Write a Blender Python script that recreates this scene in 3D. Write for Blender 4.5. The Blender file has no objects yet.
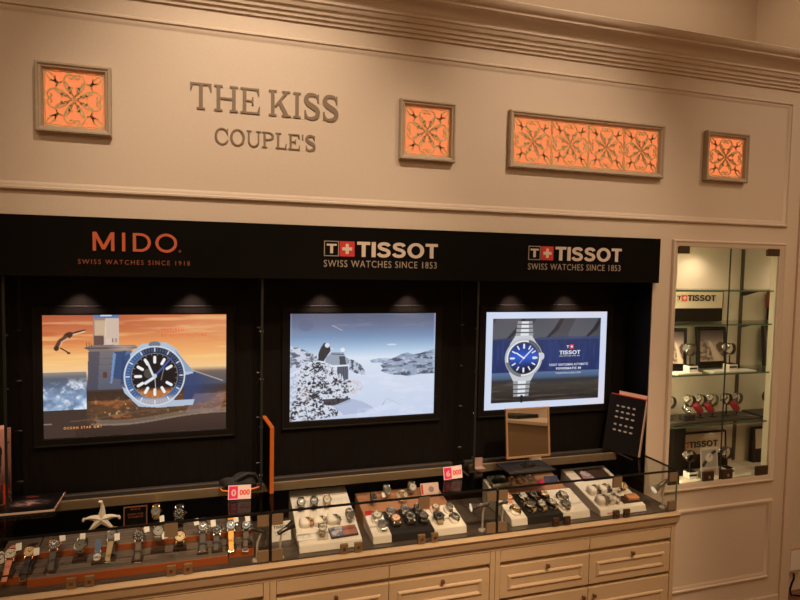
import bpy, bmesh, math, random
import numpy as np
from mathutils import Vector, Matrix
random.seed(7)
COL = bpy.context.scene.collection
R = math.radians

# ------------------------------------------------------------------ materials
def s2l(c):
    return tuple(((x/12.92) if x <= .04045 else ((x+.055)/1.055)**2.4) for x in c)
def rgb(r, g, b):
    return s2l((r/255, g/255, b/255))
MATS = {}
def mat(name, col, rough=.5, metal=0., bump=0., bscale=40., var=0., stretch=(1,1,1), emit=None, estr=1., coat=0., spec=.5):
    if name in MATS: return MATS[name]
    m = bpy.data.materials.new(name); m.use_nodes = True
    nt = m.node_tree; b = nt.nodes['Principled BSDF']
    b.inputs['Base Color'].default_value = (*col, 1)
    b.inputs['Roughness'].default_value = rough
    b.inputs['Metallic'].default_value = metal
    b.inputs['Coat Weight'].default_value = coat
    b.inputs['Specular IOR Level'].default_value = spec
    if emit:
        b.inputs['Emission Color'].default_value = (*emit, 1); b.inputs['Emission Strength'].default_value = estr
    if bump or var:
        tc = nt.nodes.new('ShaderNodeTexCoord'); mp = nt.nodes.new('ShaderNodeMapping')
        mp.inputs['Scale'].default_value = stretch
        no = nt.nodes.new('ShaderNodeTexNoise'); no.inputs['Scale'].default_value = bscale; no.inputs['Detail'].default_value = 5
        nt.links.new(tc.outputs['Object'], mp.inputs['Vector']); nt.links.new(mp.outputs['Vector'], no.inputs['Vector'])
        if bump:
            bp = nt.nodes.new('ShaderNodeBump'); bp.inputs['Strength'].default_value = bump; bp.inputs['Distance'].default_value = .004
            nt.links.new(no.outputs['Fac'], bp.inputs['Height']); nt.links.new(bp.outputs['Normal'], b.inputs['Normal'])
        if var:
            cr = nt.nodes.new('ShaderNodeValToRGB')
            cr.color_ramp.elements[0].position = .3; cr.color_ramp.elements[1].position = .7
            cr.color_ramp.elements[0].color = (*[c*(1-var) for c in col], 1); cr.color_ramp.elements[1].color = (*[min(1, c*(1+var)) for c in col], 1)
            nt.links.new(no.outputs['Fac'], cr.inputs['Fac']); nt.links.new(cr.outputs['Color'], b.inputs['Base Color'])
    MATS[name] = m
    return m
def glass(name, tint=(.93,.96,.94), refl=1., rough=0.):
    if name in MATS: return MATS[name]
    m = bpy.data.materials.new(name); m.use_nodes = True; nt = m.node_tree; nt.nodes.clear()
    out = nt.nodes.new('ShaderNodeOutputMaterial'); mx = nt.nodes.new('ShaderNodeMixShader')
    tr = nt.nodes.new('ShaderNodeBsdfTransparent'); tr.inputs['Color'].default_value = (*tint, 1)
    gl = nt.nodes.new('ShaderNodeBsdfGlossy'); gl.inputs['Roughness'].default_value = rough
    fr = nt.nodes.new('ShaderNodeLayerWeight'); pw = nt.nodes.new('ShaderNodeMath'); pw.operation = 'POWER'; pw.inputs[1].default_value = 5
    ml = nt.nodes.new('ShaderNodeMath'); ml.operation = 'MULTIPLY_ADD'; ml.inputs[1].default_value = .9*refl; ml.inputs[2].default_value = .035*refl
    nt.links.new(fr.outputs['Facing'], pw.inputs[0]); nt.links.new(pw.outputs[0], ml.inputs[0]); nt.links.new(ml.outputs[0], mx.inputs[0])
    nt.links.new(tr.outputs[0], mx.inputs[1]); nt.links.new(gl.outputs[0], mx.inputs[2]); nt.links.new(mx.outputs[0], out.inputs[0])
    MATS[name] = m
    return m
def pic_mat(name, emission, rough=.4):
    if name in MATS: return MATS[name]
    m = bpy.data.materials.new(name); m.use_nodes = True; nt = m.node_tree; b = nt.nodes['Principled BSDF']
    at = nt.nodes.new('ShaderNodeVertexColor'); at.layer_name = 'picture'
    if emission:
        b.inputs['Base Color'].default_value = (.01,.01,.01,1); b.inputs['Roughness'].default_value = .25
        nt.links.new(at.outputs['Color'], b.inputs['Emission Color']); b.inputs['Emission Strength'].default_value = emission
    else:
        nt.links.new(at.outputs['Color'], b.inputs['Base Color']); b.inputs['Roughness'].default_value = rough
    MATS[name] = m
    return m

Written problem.
Write out each line of the data that holds the string "scene".

Correct output.
Write a Blender Python script that recreates this scene in 3D. Write for Blender 4.5. The Blender file has no objects yet.
COL = bpy.context.scene.collection